Do this: Extract and list every line that contains the word "picture".

Available data:
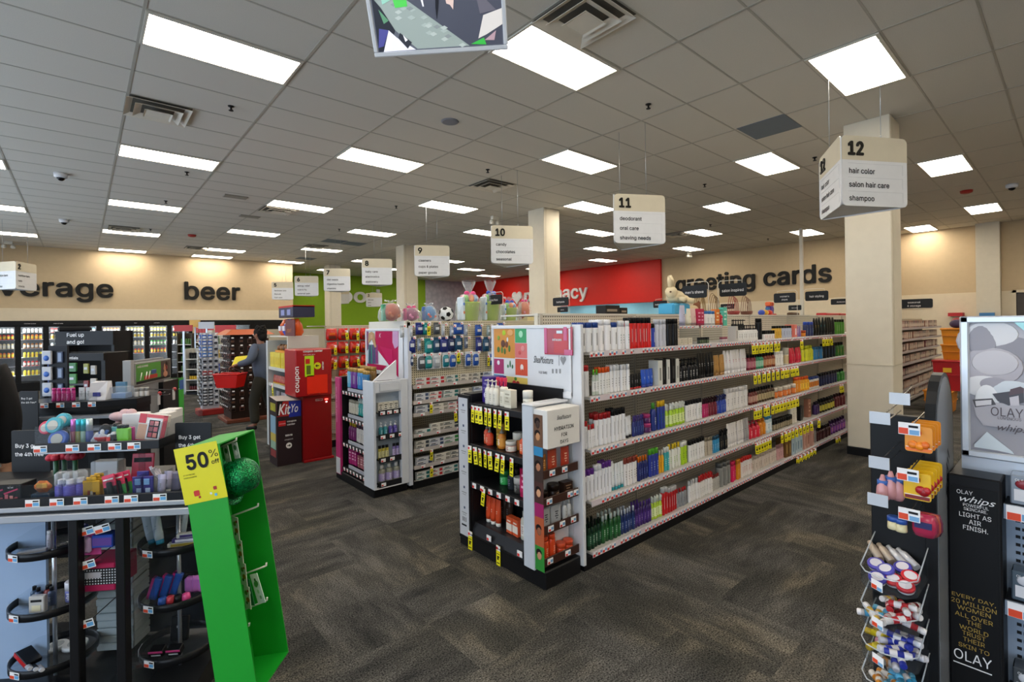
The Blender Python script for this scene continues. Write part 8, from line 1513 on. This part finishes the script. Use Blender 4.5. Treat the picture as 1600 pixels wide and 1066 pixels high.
shelf_rack(289, 310, 617, 1.22, (.12, .4, .68, .95), 'small white shelf rack, left of slim blue spinner', mat('#b9b8b2', .5), ((4, 'jar', .16, '#5a1c1c', 'dark red jar'), (4, 'jar', .15, '#c8a01c', 'yellow jar'), (4, 'jar', .15, '#33302e', 'charcoal jar'), (4, 'jar', .16, '#232422', 'black jar')))
shelf_rack(277, 301, 604, 1.62, (.15, .45, .75, 1.02, 1.28), 'tall green bottle rack, behind small white shelf rack', mat('#3a3020', .5), tuple((5, 'bottle', .22, c, 'green tinted bottle') for c in ('#2a4a1c', '#34581c', '#3a5f20', '#2f5220', '#3f6a24')))
shelf_rack(302, 337, 560 + 40, 1.85, (1.62,), 'far tall pale shelf unit, behind slim blue spinner', mat('#c8b48a', .5), ((6, 'box', .16, '#b8281e', 'red carton'),))
# cosmetics counter behind the island
c3 = ond(118, 640, 3.75); O3 = Vector((c3.x, c3.y, 0))
def w3(x, y, z): return O3 + A6 * x + B6 * y + Vector((0, 0, z))
ct = thing('cosmetics_counter', 'second black cosmetics counter behind the silver island', 'store fixture', O3, AL); zc = ond(118, 637, 3.75).z
out = [(-.42, .3), (-.42, .1), (-.36, 0), (.15, 0), (.36, .12), (.36, .3)]
part('body', MB().prism([(x * .92, y + .04) for x, y in out], 0, zc - .03, mat('#17181b', .5)), ct); m = MB(); m.prism(out, zc - .03, zc, BLK); m.prism([(x * 1.012, y - .006) for x, y in out], zc, zc + .042, mat('#1c1e22', .3)); part('top', m, ct)
m = MB()
for k in range(5): tag6(m, -.32 + k * .11, -.0075, zc + .004, .055, .036)
part('price_strip', m, ct, 'white and orange price tags'); part('clear_lip', MB().box(-.36, .15, .0, .003, zc + .04, zc + .11, CLEAR), ct)
for z in (.85, .98, 1.07): part('shelf', MB().box(-.36, .36, -.05, .1, z, z + .02, mat('#7a7f88', .4)), ct)
i3 = 'on counter behind silver island'; zt = zc + .043
def on3(x, y, what, desc, name=None, cat='cosmetic', lift=0):
    if isinstance(what, tuple): return put(what, w3(x, y, zt + lift), AL, desc, i3)
    o = bpy.data.objects.new(name, what.mesh(name)); COL.objects.link(o); o.location = w3(x, y, zt + lift); o.rotation_euler = (0, 0, AL); return reg(o, desc, i3, cat)
for k in range(5): on3(-.2 + k * .034, .07, product('flip', .1, .015, '#b8287a', '#c8388c', None, '#e8a8cc'), 'magenta cosmetic tube')
for k in range(2): on3(-.01 + k * .05, .08, product('pouch', .1, .022, '#c9ccd0', '#eee', None, '#888'), 'silver cosmetic pouch')
on3(.11, .1, MB().add([(-.06, -.04, 0), (.06, -.04, 0), (.06, .05, 0), (-.06, .05, 0), (-.06, -.02, .13), (.04, .02, .14), (.05, .05, .14), (-.06, .05, .14)], [(3, 2, 1, 0), (0, 1, 5, 4), (1, 2, 6, 5), (2, 3, 7, 6), (3, 0, 4, 7), (4, 5, 6, 7)], mat('#d0ced2', .5)).box(-.03, .02, -.039, -.03, .03, .06, mat('#3a3a8a', .5)), 'white slanted carton with blue emblem', 'cosmetic_box')
on3(.22, .17, MB().box(-.06, .06, -.05, .05, 0, .09, mat('#b8c4d0', .1, 0, 'clear', .2)).box(-.05, .05, -.04, .04, .002, .04, mat('#7a9ac8', .4)), 'clear box with blue packets', 'clear_box')
for k in range(3): on3(.30 + k * .026, .22 + .02 * k, product('jar', .07, .016, '#c8c6c4', '#9a9894', None, None), 'pale grey jar')
hg = thing('hanging_pack_stand', 'narrow stand of white and blue hanging packs above second counter', 'display rack', w3(-.40, .34, 0), AL)
part('board', MB().box(-.04, .1, .0, .02, 0, zt + .42, mat('#1a1c22', .5)), hg)
for k in range(3): z = zt + .27 - k * .13; hg_ = part('pack', MB().box(-.07, .0, -.03, -.01, z, z + .11, mat('#b8bcc4', .4), .004).ball((-.035, -.03, z + .05), .022, .01, .022, mat('#2f62b8', .35), 12, 8), hg, 'white pack with blue disc'); part('pack', MB().box(.03, .075, -.012, .0, z + .01, z + .1, mat('#2a3a5a', .4), .003).box(.04, .065, -.014, -.01, z + .02, z + .09, mat('#8a9ab8', .4)), hg, 'dark pack with pale label')
promo(32, 611, 60, 660, 3.62, 0.0, 'black card reading Buy 3 get the, behind second counter at left', 'the 4th free*')
for u0, u1, v0, v1, dep, c in ((181, 196, 597, 640, 4.1, '#4a7a9a'),): a = ond(u0, v1, dep); b = ond(u1, v0, dep); solo('blue_panel', MB().box(0, (b - a).dot(_R0), 0, .02, -a.z, b.z - a.z, mat(c, .5)), 'teal blue upright panel beside audio sign', 'panel', a, (0, 0, YAW - math.pi / 2))
# audio stand
a0 = ond(208, 640, 4.35); D5 = R_(63); A5 = Vector((math.cos(D5), math.sin(D5), 0)); O5 = Vector((a0.x, a0.y, 0)); zs1 = ond(208, 568, 4.35).z; zs0 = ond(208, 604, 4.35).z
au = thing('audio_stand', 'grey pegboard stand with audio and power picture header', 'display stand', O5, D5); GP = mat('#85878a', .5)
part('board', MB().box(-.04, .62, .0, .03, 0, zs1 + .02, GP).box(-.10, -.04, -.03, .03, 0, zs1 + .03, mat('#9a9c9e', .45)), au); part('side_box', MB().box(.5, .98, -.04, .2, 0, zs0 - .02, BLACK).box(.86, .985, -.045, .205, 0, zs0 - .02, mat('#2fa02c', .5))  .box(.87, .975, -.048, -.04, zs0 - .14, zs0 - .04, mat('#24549a', .5)), au, 'black box with green end')
m = MB().box(0, .73, -.02, .004, zs0, zs1, mat('#8d9092', .4), .003); hs = part('header_sign', m, au); H5 = zs1 - zs0
m = MB().box(.015, .5, -.022, -.019, zs0 + .035, zs1 - .015, mat('#3f8a30', .4)).box(.5, .715, -.022, -.019, zs0 + .035, zs1 - .015, mat('#3a2a30', .4)).box(.015, .715, -.022, -.019, zs0 + .012, zs0 + .035, INK).box(.16, .42, -.024, -.02, zs0 + .04, zs0 + .075, mat('#a8181c', .4)).box(.3, .4, -.025, -.02, zs0 + .08, zs0 + .12, mat('#24508a', .4), .006)
for x in (.08, .18, .24): m.tube([(x, -.024, zs0 + .045), (x + .03, -.024, zs0 + .11)], .004, PAPER, 6)
m.ball((.6, -.022, zs0 + .115), .035, .003, .045, mat('#b07a60', .5), 12, 8); m.ball((.625, -.023, zs0 + .13), .035, .003, .05, mat('#2a1818', .6), 12, 8); m.ball((.565, -.023, zs0 + .11), .008, .003, .01, mat('#b07a60', .5), 8, 6); m.ball((.62, -.026, zs0 + .12), .016, .004, .025, mat('#8a1c24', .4), 10, 6); m.ball((.6, -.0225, zs0 + .055), .05, .003, .03, mat('#b07a60', .5), 12, 6)
part('printed_picture', m, hs, 'green picture with headphone wearer'); m = MB(); m.text('AUDIO & POWER', PAPER, face_my(.03, -.0235, zs1 - .045), .035, bold=.01); part('lettering', m, hs, 'white lettering')
for k, (x, z) in enumerate(((.1, zs0 - .07), (.3, zs0 - .06), (.2, zs0 - .1), (.42, zs0 - .08))): part('hook', MB().tube([(x, .0, z), (x, -.2, z - .01), (x, -.21, z)], .003, CHROME, 6), au)
for k, (x, n) in enumerate(((.1, 'left'), (.42, 'right'))):
    q_ = O5 + A5 * x + Vector((-math.sin(D5), math.cos(D5), 0)) * -.16 + Vector((0, 0, zs0 - .085)); solo('earphone_pack', MB().box(-.02, .02, -.004, .004, -.1, 0, mat('#c8c8cc', .4)).ball((.015, 0, -.0), .02, .02, .02, mat('#a81420', .5), 8, 6), 'white earphone pack with red knot on audio stand, %s one' % n, 'hanging pack', q_, (0, 0, D5))
# dark snack and photo fixtures
def dark_kiosk(name, label, u0, u1, v0, dep, txt, tsize, hz, extra):
    a = ond(u0, v0, dep); b = ond(u1, v0, dep); w = (b - a).dot(_R0); o = thing(name, label, 'display stand', (a.x, a.y, 0), YAW - math.pi / 2); part('body', MB().box(0, .04, 0, .35, 0, a.z, BLK).box(w - .04, w, 0, .35, 0, a.z, BLK).box(0, w, .3, .35, 0, a.z, mat('#141518', .6)), o); hd = part('header', MB().box(0, w, -.02, .02, a.z - hz, a.z, mat('#1b1b1e', .45)), o)
    m = MB(); L_ = txt.split('\n')
    for i, s_ in enumerate(L_): m.text(s_, PAPER, face_my(w * .2, -.022, a.z - hz * (i + .78) / len(L_)), tsize, bold=.012)
    part('lettering', m, hd, 'white lettering')
    for k in range(3): part('shelf', MB().box(.04, w - .04, .0, .3, a.z - hz - .25 - k * .28, a.z - hz - .23 - k * .28, mat('#3a3c40', .5)), o)
    c, s_ = math.cos(YAW - math.pi / 2), math.sin(YAW - math.pi / 2)
    for i, (fx, dz, ww, hh, col, desc) in enumerate(extra): x = w * fx; solo('hanging_pack', MB().box(-ww / 2, ww / 2, -.01, .01, -hh, 0, mat(col, .4), .003).box(-ww * .3, ww * .3, -.012, -.009, -hh * .6, -hh * .35, mat('#b8bcc4', .4)), desc, 'hanging pack', (a.x + x * c - .02 * s_ * -1, a.y + x * s_ - .02 * c, a.z - hz - dz), (0, 0, YAW - math.pi / 2))
dark_kiosk('photo_stand', 'black stand headed Photo Essentials behind second counter', 62, 164, 553, 5.0, 'Photo Essentials', .05, .075, ((.27, .03, .15, .2, '#1f3a80', 'big blue photo paper pack on photo stand'), (.5, .02, .12, .09, '#2a6a34', 'upper green pack on photo stand'), (.5, .13, .12, .1, '#3a7a3a', 'lower green pack on photo stand'), (.5, .25, .08, .08, '#6a8a4a', 'small olive pack on photo stand'), (.74, .03, .05, .1, '#8a8c40', 'slim olive pack on photo stand'), (.85, .05, .05, .09, '#a8a4a0', 'slim grey pack on photo stand'), (.85, .18, .06, .1, '#b8b0a8', 'pale pack on photo stand'), (.74, .2, .05, .1, '#7a2a2a', 'dark red pack on photo stand')))
dark_kiosk('snack_stand', 'black snack stand headed Fuel up and go in front of coolers', 88, 178, 518, 7.0, 'Fuel up\nand go!', .1, .2, ((.4, .1, .18, .07, '#5a3024', 'brown snack pack on snack stand, left'), (.62, .1, .16, .07, '#6a2a20', 'russet snack pack on snack stand, middle'), (.8, .12, .1, .09, '#c8b81c', 'yellow snack pack on snack stand, right')))
p = ond(117, 515, 7.0); solo('black_cap_box', MB().box(-.18, .18, -.05, .05, 0, .07, BLACK, .02), 'small black box on top of snack stand', 'box', (p.x, p.y, ond(117, 518, 7.0).z))
# gondola ends further back
random.seed(17)
for i, (yy, dx) in enumerate(((12.35, 2.75), (14.8, 2.8), (17.2, 2.9))):
    o = thing('store_gondola', 'pale shelving row %s' % ('just behind the orange-topped rack', 'second behind the orange-topped rack', 'farthest behind the orange-topped rack')[i], 'shelving', (dx, yy, 0))
    wpart('base', MB().box(dx, 8.5, yy - .45, yy + .45, 0, .1, BLACK), o); wpart('back_panel', MB().box(dx, 8.5, yy - .03, yy + .03, .1, 1.7, mat('#b9b09c', .5)).box(dx - .02, dx, yy - .45, yy + .45, .1, 1.7, mat('#c9c4b8', .5)), o)
    for z in (.3, .65, 1.0, 1.35): wpart('shelf', MB().box(dx - .3, dx - .02, yy - .42, yy + .42, z - .02, z, OFFW), o)
    for z, w_ in ((.3, 'bottom'), (.65, 'third'), (1.0, 'second'), (1.35, 'top')):
        for k in range(5): c, n = random.choice((('#a82a1c', 'red'), ('#2a4a9a', 'blue'), ('#c8a42a', 'gold'), ('#c9c4b8', 'cream'), ('#3a6a34', 'green'))); put(product('box', .2, .07, c, '#eee', '#d8d4c8', '#333'), (dx - .2, yy - .33 + k * .165, z + .001), -math.pi / 2, n + ' carton', 'on %s shelf, %s pale row end' % (w_, ('first', 'second', 'third')[i]))
def header(u0, v0, u1, v1, dep, c, t):
    a = ond(u0, v1, dep); b = ond(u1, v0, dep); o = thing('header_board', t, 'sign', (a.x, a.y, 0), YAW - math.pi / 2); w = (b - a).dot(_R0); part('board', MB().box(0, w, 0, .03, a.z, b.z, mat(c, .5)), o); part('post', MB().box(w * .45, w * .55, .01, .03, 0, a.z, STEEL), o)
header(336, 508, 368, 521, 12.2, '#b01c1a', 'red header board left of orange-topped rack'); header(272, 508, 300, 518, 13.2, '#a8201c', 'dark red header board above green bottle rack'); header(310, 503, 334, 514, 12.6, '#b4b8c0', 'pale grey header board above slim blue spinner'); header(296, 500, 312, 511, 13.6, '#c8a04a', 'ochre header board near the coolers')
relabel()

Answer to the problem:
The Blender Python script for this scene continues. Write part 8, from line 1513 on. This part finishes the script. Use Blender 4.5. Treat the picture as 1600 pixels wide and 1066 pixels high.
au = thing('audio_stand', 'grey pegboard stand with audio and power picture header', 'display stand', O5, D5); GP = mat('#85878a', .5)
part('printed_picture', m, hs, 'green picture with headphone wearer'); m = MB(); m.text('AUDIO & POWER', PAPER, face_my(.03, -.0235, zs1 - .045), .035, bold=.01); part('lettering', m, hs, 'white lettering')